(Scenes as source code)

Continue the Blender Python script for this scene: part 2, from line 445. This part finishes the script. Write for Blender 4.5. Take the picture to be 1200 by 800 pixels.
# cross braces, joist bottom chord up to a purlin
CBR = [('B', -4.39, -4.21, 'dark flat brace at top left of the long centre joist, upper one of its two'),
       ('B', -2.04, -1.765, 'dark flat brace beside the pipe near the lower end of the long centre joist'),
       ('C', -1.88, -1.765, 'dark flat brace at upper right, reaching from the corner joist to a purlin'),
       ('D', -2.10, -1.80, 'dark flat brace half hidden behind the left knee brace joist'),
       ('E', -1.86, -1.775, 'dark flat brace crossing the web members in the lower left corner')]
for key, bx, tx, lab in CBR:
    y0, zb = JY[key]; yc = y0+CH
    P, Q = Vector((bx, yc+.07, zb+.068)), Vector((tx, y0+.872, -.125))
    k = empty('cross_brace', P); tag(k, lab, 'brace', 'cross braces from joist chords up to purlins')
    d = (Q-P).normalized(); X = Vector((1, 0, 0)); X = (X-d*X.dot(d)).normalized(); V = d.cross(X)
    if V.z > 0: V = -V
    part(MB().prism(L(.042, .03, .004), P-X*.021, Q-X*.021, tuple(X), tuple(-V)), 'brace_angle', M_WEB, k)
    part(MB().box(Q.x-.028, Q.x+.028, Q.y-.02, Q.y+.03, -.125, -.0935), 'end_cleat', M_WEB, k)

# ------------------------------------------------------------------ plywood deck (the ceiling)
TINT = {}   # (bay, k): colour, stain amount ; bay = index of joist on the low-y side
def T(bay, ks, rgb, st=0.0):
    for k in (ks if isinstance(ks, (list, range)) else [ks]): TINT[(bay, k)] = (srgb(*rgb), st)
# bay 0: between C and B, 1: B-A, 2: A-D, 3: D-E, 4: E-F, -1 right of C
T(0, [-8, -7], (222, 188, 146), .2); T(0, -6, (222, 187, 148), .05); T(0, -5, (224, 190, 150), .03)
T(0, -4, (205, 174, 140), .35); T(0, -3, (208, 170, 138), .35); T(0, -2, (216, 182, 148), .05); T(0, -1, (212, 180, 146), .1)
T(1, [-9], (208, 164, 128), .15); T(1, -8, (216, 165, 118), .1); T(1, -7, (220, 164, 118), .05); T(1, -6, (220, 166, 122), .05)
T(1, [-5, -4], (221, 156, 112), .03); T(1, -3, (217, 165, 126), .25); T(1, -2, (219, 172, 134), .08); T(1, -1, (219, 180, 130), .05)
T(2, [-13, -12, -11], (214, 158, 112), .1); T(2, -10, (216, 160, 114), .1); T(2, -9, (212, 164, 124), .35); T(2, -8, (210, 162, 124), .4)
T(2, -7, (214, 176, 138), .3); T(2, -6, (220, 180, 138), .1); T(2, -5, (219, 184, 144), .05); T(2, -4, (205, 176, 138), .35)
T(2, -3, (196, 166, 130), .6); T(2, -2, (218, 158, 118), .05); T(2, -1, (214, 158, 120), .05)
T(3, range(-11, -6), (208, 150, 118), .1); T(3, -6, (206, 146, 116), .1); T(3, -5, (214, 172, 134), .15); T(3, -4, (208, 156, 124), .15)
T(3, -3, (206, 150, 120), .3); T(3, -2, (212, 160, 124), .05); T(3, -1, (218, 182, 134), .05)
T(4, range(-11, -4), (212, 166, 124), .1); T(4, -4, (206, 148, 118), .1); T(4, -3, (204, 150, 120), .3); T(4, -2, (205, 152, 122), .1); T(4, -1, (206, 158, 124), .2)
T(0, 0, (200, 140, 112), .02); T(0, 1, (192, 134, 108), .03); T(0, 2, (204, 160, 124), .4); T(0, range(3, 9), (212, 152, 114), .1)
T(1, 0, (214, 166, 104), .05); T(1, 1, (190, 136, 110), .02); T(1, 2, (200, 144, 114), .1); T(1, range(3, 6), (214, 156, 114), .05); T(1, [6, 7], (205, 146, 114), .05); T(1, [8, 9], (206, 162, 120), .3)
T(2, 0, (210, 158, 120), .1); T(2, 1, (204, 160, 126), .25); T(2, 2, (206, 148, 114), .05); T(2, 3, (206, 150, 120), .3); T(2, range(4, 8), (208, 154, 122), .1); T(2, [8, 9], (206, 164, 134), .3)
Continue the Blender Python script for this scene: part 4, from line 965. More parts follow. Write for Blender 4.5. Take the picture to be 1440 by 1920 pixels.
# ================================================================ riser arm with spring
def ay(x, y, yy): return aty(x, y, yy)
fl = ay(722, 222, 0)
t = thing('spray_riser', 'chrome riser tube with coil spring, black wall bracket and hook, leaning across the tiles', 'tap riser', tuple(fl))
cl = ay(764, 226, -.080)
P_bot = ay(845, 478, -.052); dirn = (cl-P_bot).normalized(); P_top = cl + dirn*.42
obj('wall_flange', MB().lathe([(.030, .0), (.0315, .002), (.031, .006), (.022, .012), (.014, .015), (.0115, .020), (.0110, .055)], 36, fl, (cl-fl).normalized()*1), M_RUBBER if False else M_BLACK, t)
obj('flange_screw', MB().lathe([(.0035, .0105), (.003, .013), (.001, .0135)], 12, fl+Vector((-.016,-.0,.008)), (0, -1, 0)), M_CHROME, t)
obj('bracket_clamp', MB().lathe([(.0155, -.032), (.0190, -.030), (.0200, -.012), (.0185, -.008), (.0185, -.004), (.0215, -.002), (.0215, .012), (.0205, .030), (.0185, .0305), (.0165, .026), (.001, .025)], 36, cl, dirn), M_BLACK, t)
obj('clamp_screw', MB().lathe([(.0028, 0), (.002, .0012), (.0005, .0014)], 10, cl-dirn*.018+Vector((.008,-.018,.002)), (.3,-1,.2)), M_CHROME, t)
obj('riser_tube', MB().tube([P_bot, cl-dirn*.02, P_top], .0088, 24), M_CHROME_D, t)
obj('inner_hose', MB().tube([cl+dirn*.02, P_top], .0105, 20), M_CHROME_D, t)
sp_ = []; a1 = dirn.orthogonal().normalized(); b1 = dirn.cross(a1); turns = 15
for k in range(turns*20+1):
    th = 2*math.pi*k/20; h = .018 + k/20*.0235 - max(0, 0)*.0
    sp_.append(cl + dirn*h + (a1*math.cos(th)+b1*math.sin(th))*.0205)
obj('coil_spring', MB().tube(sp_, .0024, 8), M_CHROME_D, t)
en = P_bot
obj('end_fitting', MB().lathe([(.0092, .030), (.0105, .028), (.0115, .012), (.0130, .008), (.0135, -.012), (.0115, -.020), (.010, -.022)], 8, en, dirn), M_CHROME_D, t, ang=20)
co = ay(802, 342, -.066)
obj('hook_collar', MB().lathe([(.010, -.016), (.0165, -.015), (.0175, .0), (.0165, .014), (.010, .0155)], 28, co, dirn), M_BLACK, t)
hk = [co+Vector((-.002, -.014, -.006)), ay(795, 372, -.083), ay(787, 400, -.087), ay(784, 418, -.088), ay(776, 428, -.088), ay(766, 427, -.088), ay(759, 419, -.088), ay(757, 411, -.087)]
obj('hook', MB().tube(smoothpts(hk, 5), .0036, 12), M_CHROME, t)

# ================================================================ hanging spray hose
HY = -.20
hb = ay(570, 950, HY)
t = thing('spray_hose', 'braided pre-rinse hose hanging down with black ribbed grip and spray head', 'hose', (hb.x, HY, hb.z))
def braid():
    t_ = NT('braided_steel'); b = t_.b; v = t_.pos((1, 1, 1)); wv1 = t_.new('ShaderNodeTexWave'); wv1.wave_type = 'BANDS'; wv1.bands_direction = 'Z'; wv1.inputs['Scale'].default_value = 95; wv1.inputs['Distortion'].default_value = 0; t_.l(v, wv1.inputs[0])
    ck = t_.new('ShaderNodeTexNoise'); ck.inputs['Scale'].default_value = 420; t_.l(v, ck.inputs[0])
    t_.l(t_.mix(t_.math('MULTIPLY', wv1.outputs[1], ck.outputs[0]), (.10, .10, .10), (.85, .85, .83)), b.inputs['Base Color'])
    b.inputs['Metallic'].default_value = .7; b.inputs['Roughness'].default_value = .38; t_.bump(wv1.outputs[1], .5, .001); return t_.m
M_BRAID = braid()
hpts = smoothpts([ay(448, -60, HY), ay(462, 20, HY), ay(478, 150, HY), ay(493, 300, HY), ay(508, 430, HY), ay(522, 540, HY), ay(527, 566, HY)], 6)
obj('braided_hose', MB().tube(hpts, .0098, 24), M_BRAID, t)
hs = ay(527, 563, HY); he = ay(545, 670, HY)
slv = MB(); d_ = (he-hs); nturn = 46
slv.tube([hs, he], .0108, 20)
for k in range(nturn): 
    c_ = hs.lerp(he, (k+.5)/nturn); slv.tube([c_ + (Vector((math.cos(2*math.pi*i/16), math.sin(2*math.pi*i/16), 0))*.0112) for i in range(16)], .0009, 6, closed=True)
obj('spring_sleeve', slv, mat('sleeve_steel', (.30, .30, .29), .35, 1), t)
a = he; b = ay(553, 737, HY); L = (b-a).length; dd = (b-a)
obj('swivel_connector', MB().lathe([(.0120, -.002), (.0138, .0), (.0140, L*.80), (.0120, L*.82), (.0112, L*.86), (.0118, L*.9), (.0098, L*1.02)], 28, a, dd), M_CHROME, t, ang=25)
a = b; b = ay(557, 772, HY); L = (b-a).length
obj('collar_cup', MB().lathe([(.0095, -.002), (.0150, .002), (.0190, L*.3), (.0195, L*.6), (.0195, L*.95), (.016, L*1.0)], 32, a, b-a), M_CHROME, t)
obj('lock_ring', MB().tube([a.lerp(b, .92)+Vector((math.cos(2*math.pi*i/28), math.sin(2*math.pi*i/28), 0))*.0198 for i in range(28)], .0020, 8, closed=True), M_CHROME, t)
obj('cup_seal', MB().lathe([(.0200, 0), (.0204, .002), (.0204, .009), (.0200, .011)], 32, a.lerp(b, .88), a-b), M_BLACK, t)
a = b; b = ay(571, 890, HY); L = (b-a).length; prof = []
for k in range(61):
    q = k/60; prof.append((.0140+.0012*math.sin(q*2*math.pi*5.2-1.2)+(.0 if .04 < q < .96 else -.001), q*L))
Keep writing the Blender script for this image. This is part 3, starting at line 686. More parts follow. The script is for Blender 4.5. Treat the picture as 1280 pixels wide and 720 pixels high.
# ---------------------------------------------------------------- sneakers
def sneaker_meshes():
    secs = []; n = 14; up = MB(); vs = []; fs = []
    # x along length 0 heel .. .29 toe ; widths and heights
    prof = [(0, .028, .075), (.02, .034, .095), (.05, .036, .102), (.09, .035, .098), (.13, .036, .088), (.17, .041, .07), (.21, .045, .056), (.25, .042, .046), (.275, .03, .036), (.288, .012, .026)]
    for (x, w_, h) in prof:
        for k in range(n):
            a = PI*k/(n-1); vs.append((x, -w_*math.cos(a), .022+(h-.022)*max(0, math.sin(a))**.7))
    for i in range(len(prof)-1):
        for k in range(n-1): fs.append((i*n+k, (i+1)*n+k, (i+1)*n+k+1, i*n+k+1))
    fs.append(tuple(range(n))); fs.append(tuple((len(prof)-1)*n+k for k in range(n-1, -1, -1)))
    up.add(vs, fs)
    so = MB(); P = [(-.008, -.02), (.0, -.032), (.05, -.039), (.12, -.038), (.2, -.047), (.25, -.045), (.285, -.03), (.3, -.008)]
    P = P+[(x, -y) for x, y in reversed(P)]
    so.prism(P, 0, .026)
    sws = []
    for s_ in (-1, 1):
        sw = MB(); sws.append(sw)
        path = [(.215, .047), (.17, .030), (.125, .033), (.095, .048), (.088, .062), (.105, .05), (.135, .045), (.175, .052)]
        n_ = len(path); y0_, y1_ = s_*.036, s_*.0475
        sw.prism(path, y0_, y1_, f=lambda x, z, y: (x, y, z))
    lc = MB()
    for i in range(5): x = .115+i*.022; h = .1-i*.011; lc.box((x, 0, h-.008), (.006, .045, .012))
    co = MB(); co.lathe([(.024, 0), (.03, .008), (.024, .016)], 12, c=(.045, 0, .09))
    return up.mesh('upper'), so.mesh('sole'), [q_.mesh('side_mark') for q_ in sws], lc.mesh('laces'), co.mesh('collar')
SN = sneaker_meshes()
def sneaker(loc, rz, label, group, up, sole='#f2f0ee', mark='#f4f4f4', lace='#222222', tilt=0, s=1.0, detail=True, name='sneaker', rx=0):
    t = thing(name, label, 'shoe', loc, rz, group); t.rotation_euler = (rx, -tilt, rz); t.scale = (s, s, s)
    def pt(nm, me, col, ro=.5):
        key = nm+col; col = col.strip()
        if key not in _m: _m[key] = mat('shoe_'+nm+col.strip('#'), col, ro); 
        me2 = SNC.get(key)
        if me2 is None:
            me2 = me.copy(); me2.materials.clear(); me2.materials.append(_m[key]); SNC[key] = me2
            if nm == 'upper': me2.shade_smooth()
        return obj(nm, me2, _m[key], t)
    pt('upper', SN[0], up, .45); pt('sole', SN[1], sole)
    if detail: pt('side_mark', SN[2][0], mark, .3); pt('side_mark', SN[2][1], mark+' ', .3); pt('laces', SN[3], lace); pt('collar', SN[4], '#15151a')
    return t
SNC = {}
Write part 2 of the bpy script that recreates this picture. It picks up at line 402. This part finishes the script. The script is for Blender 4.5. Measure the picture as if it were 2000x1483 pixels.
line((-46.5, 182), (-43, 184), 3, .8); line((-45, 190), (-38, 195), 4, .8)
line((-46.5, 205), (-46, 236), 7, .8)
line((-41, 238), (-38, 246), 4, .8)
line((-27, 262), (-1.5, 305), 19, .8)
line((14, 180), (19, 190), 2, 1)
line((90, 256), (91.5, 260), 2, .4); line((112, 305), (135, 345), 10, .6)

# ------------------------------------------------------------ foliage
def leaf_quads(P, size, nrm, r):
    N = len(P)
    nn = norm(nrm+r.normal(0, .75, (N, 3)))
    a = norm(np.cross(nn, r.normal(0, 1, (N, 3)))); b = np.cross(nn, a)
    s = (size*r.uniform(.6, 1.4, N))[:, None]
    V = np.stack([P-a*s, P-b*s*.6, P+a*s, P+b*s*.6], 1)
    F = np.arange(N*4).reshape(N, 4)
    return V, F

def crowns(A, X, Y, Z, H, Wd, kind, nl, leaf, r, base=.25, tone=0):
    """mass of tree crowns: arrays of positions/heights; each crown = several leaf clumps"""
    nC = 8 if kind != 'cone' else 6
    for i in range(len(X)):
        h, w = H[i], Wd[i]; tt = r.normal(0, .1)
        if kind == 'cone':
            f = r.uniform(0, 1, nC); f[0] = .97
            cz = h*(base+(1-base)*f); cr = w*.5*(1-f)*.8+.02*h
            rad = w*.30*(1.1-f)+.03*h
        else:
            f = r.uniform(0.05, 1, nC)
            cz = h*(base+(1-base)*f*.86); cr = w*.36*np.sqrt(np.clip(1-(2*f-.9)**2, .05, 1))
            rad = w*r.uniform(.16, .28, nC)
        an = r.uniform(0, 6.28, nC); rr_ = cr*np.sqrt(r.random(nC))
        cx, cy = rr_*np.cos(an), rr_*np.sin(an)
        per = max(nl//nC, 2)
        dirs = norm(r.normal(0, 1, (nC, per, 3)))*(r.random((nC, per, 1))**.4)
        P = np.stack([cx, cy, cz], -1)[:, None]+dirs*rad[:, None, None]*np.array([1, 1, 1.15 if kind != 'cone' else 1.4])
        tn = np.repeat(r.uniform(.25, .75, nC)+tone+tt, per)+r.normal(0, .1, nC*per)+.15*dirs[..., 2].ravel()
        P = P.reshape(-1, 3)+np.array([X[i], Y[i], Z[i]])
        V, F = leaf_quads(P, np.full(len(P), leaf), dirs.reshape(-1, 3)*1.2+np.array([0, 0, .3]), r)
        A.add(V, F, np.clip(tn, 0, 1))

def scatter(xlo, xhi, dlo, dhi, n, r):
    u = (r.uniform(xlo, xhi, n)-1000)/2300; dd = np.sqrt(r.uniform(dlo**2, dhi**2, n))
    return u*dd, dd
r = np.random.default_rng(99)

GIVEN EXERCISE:
Show every line above in which the word "Blender" occurs.

FINISHED TASK:
Continue the Blender Python script for this scene: part 2, from line 445. This part finishes the script. Write for Blender 4.5. Take the picture to be 1200 by 800 pixels.
Continue the Blender Python script for this scene: part 4, from line 965. More parts follow. Write for Blender 4.5. Take the picture to be 1440 by 1920 pixels.
Keep writing the Blender script for this image. This is part 3, starting at line 686. More parts follow. The script is for Blender 4.5. Treat the picture as 1280 pixels wide and 720 pixels high.
Write part 2 of the bpy script that recreates this picture. It picks up at line 402. This part finishes the script. The script is for Blender 4.5. Measure the picture as if it were 2000x1483 pixels.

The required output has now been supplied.